Blue Diamond unveils world’s biggest almond warehouse

September 20, 2016


blue diamond almondsSALIDA — The new Blue Diamond almond storage facility in Salida is best appreciated when you consider one number: 60 million.

That’s the total pounds of almond meats the warehouse can store. The plant can receive 5 and a half tons of almonds per day, an increase in receiving capacity of 33 percent. And it only takes four employees to run it per shift.

That’s because the 48,000-square-foot facility was designed with a series of conveyor belts so that from the time the nuts arrive to when they move to storage bins and out for further processing, nobody actually touches them.

“When you handle them, you can certainly damage them,” said Blue Diamond Director of Major Projects Darrel Nelson. “And then we feel the way that the world is going with the Food Safety Modernization Act,  we need to do our part to minimize the touches.”

The new bulk receiving facility, Bulk Warehouse 7, officially opened Tuesday and was touted for its innovative features.

The plant was designed to handle almond meats gently. For example, the giant bins where the nuts are stored are sloped at a gradual 26 degrees so the almonds can free flow to the bottom to conveyors when they’re fed to the main plant for processing. That keeps the nut meats from being damaged.

“Growers are paid a premium for quality,” Nelson said.

With the booming popularity of almonds, efficiently getting the nuts in from the orchards for processing has become increasingly important. The USDA has projected almond production at a record 2.05 billion pounds. Virtually all almonds are grown in California and half the state’s  almond growers belong to the Blue Diamond cooperative.

With innovations at the new facility, trucks can be unloaded in just seven minutes. It’s expected to alleviate the long lines trucks faced when they brought almonds in during harvest.
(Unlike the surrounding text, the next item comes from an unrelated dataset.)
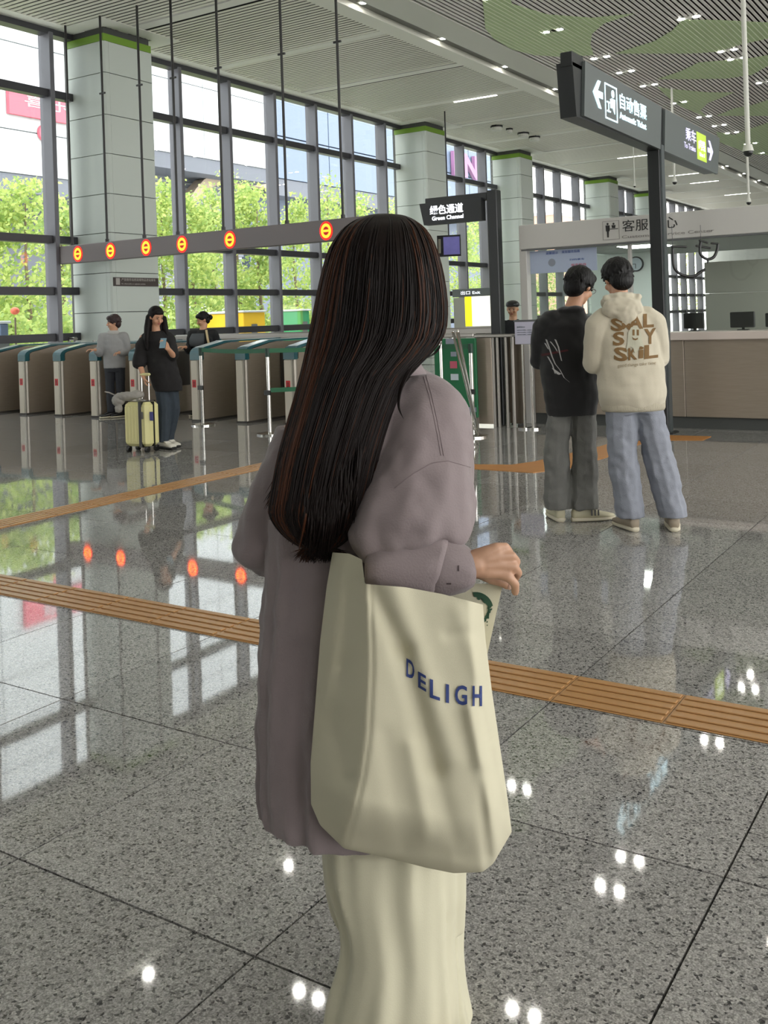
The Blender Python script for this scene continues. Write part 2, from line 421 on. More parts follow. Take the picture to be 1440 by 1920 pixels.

“The growers are paying their truck drivers an hourly wage, so it’s costing them money,” Nelson said.

The warehouse was built with materials sources from a 100-mile radius of Salida, using workers and contractors from that same 100-mile region.

Shawn Cooper, the project engineer for the building’s contractor Whiting Turner, estimated the project provided jobs for between 300 and 400 workers throughout the course of construction.

“It’s a serious deal, the work that’s provided around the region,” he said.